Now, I would like to focus on a quote from “Changing the World in the Network Society” which reads, “…since the fundamental challenge from these movements concerns the denial of legitimacy of the political class, and the denunciation of their subservience to the financial elites…” As I mentioned in my opening paragraph, I believe this is the frustration to which both Trump and Sanders are appealing. They are not beholden to any super PAC, special interest group, and Trump is largely self-funding his own campaign. But, this quote also raises another point—the politicians who are responsible for making more egalitarian and fair laws are those who often benefit from the current state of affairs, so this provides little incentive for change. Take for example, the Panama Papers, which the media has demonized as instances of fraudulent financial activity and money laundering meant to evade taxes and hide large sums of wealth (while there certainly are cases of shady offshore financial activity, tax havens and offshore investing do nevertheless provide a number of considerable benefits and are not inherently unethical or immoral). Why would politicians change laws regarding offshore investing and disclosure of shell company ownership when they are the ones hiding their money in these places? Examples are many including the Prime Minster of Iceland, friends of Putin, high ranking Chinese government officials, the father of David Cameron, etc. The entanglement of the business and politics elites does often lead to conflicts of interest and an organized network that promoted a social movement to ameliorate this issue is something I certainly support. Even George Clooney, who just held a fundraiser for Hillary Clinton in which tickets costs over 300k a couple, admits that there is “an obscene amount of money in politics.” We need a breathe of fresh air.

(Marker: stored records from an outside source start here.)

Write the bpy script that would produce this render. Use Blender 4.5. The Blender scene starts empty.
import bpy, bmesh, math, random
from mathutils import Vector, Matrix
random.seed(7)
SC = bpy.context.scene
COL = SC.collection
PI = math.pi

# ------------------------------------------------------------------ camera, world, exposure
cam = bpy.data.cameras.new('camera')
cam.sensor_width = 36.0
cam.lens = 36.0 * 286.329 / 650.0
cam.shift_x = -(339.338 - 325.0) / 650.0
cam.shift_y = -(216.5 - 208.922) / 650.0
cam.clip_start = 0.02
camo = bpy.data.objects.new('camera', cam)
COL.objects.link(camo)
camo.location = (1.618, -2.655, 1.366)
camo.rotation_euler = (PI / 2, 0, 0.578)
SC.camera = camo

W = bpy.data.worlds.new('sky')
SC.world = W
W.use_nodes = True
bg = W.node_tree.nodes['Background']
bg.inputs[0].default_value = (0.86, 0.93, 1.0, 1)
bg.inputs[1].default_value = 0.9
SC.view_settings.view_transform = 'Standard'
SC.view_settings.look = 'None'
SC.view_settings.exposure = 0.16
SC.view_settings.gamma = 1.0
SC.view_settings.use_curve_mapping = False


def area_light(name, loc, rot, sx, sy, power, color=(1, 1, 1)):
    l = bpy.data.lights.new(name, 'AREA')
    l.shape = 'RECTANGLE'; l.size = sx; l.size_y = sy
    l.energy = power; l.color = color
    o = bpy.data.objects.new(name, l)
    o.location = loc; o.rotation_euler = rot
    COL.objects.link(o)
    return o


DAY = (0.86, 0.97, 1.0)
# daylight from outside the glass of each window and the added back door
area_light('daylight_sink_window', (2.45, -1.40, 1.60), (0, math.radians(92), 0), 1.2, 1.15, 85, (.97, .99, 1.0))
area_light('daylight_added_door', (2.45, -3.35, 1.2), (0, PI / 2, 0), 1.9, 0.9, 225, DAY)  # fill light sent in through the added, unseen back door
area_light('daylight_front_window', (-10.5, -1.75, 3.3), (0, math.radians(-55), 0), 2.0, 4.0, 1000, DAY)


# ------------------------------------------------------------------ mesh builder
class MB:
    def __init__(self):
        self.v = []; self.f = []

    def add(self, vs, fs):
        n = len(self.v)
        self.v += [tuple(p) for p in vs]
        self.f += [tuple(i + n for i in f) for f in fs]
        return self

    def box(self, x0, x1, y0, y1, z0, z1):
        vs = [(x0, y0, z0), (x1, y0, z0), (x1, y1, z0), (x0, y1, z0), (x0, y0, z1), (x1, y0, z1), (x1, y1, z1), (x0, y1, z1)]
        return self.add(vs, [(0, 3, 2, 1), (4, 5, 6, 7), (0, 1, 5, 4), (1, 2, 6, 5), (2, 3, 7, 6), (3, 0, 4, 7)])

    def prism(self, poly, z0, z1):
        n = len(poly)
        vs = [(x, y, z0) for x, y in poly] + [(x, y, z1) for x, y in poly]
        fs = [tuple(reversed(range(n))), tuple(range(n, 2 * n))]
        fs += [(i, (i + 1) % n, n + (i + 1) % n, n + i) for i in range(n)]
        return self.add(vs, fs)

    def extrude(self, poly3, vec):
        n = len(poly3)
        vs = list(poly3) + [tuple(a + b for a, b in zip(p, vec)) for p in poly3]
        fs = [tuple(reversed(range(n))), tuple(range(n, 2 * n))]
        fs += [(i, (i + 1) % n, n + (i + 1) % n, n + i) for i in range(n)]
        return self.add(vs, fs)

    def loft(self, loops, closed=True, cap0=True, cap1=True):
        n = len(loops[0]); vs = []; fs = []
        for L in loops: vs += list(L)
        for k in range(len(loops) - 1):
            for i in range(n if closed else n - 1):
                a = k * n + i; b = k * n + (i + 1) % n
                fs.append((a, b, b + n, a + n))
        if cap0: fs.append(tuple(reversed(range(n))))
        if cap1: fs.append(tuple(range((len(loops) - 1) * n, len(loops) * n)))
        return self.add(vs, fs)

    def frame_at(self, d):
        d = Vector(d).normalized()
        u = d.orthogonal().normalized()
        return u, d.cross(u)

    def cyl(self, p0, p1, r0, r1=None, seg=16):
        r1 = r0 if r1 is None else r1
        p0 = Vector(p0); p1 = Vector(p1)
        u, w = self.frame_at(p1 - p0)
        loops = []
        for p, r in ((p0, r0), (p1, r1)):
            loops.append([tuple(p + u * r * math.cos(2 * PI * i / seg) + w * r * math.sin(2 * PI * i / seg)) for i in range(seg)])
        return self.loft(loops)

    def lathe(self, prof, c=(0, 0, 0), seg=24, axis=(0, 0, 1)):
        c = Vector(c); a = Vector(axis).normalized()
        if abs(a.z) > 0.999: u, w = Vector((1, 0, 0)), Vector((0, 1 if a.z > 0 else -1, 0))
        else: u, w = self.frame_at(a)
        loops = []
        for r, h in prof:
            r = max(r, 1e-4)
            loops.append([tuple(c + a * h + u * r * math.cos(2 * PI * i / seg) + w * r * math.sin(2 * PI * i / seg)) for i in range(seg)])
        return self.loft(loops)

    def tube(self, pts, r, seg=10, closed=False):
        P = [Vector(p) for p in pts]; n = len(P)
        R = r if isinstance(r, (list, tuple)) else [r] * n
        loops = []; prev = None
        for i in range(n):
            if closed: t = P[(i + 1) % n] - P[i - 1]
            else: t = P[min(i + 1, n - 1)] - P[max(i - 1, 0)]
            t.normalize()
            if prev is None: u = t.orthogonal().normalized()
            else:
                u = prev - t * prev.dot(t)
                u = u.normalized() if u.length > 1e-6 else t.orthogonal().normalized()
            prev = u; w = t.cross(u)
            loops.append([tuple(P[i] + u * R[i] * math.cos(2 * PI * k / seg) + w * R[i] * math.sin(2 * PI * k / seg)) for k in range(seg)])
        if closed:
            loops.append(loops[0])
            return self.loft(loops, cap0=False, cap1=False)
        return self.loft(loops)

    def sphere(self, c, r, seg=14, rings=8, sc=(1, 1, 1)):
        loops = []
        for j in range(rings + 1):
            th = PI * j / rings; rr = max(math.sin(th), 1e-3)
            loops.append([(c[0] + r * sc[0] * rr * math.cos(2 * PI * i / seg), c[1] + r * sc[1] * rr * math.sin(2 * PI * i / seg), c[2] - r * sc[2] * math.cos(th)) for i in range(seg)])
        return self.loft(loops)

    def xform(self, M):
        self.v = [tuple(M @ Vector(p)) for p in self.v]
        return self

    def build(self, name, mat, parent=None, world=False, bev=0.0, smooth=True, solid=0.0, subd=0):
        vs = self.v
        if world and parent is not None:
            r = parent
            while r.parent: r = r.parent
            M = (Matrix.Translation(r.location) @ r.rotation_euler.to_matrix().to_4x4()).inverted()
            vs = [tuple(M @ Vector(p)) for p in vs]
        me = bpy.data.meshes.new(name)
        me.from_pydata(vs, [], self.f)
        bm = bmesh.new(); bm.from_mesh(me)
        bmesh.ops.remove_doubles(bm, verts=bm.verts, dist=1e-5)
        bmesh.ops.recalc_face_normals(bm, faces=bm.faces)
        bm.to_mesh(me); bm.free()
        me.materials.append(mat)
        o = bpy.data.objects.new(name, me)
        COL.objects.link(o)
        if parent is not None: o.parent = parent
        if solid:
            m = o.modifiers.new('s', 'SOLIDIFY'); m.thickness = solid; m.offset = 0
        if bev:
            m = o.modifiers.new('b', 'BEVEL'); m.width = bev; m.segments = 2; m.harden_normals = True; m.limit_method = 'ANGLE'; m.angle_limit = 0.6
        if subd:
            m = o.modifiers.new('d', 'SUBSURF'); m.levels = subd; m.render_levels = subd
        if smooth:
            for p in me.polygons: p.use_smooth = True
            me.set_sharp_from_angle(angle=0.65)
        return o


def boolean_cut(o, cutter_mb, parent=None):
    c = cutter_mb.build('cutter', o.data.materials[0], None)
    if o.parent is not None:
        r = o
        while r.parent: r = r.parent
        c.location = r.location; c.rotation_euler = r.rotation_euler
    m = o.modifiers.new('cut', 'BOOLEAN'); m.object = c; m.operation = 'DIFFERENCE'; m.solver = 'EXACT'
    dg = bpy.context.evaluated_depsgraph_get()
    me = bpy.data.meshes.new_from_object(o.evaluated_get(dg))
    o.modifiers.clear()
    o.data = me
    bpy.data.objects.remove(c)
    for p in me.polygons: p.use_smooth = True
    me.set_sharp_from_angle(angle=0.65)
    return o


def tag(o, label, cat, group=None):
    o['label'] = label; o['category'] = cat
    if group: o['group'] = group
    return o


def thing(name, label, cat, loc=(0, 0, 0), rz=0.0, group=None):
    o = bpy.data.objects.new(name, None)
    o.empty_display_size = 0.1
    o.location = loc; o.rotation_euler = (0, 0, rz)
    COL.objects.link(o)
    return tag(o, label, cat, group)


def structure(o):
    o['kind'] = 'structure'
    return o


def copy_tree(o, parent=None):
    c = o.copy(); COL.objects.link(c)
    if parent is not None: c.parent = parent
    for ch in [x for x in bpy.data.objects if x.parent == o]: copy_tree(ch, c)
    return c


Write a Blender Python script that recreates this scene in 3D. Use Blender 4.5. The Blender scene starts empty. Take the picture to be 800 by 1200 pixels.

In considering the current state of affairs of the world in which we leave, there are many aspects of today’s world with which I am satisfied, and others, which are more disappointing. For one, I am thrilled to live in America, a country founded on the promotion of individual liberty and democracy. In no other country on earth can one—through dedication, hard work, and personal achievement—rise up and accomplish the essence of “the American Dream.” Furthermore, I am pleased to live in a capitalist society that promotes private ownership of property, free markets, and competition. The “After Seattle” article mentions anarchy and the substitute for this is often socialism. Anarchy carries such a negative connotation, but in reality it simply refers to the absence of government. In theory, an anarchist society could exist, but I do not believe we will ever come to see such a society in our livelihood. Moreover, socialism has simply failed nearly everywhere it has been implemented and often times leads to communistic, authoritarian, police-state regimes. Although some countries such as France and those in Scandanavia might employ socialist policies, residents of these countries feel a bond and a sense of unity with, for example, 12 million other Danish people who are just like them. Such policies would not be effective in a very heterogeneous society such as America. It is hard for many to identify with minorities, immigrants, and other parties who are not like them and feel a sense of responsibility for taking care of them in the way that a Swede might for his fellow Swedes. I know to some this may sound overly harsh, but even Walzer would agree that all social goods are not equal and, thus, all distributions are not equal.

It sounds nice to say that everything should be distributed equally, but this is just not the way that the world works. Individuals are inherently different, have different levels on intelligence, skill sets, work ethics, and I believe distributions ought to take these factors in account. There is somewhat of a prevailing consensus among millennials of this generation that it is popular to be liberal, to support Bernie Sanders, and to protest any sort of system from which they are not benefited. Rather, one should work hard to achieve mobility and become the benefactors of the current state of affairs as opposed to sitting back, complaining and developing this overwhelming sense of entitlement.


4 thoughts on “The Current State of Affairs: My Take

  1. The distrust in our political leaders has been brewing over the past four decades, and so now it certainly does make sense why there are so many voters who are looking to go with the “outsider” in 2016. I’m curious, if one of these outsiders does very well in office and has a high approval rating, will the U.S. citizens start to gain more faith in our political leaders like we had over half a century ago – and more importantly, if that faith does start to strengthen, how long will it last? Could a long-term change be possible in terms of how we view the President of the USA? It definitely fits in with some of the readings’ topics such as protesting and looking for social change.


    1. It will be interesting see what happens if someone who is not a part of the political establishment gets elected in office. The last time something like this happened in this country was with Reagan, and he remains one of the most endeared presidents of all time. I suspect that there will always remain those who do not wholeheartedly approve of/ trust the presidency simply because of the power the office entails. However, if such a president were to return the power to the people instead of consistently abusing executive power, maybe yes, the view of the presidency will become altogether more optimistic. This is a really interesting point you raise here Doug and something definitely thought-provoking to ponder.

      Evidence from around the world shows that approval ratings of “outsiders” might not always be so high after they get into office. Im thinking of Berlusconi in Italy, who was a billionaire media mogul before taking office and would later go down in corruption and scandal. Also, Angela Merkel was a physicist before a politician. Im not 100% sure if the Germans truly considered her an outsider, but her approval ratings have been absolutely plummeting with her handling of the refugee/ migrant crisis.


  2. Brady, I think you bring up a great point– it is easy to protest when you are unhappy with the way things are being conducted, however, what about solutions to these problems? How effective are protests if there are no feasible solutions? No matter what, one party will be left discontent regardless of the policy that is implemented. Not that expressing one’s opinion should be undervalued by any means, and everyone has the fundamental right to disagree. However, as you mentioned, people should be fully educated on the policies they are protesting against.


  3. This is a very synthetic and wide-ranging mini-essay.

    I disagree that the USA is the “only country” with social mobility. In fact, some countries have more and the USA has less now than 30-50 years ago. We can look at the statistics to see this.

    As to the role of the WTO and so on, part of the legitimacy problem for those organizations is that they end up with great power to shape the economic system but are not themselves accountable to people- it is a question of democratic process.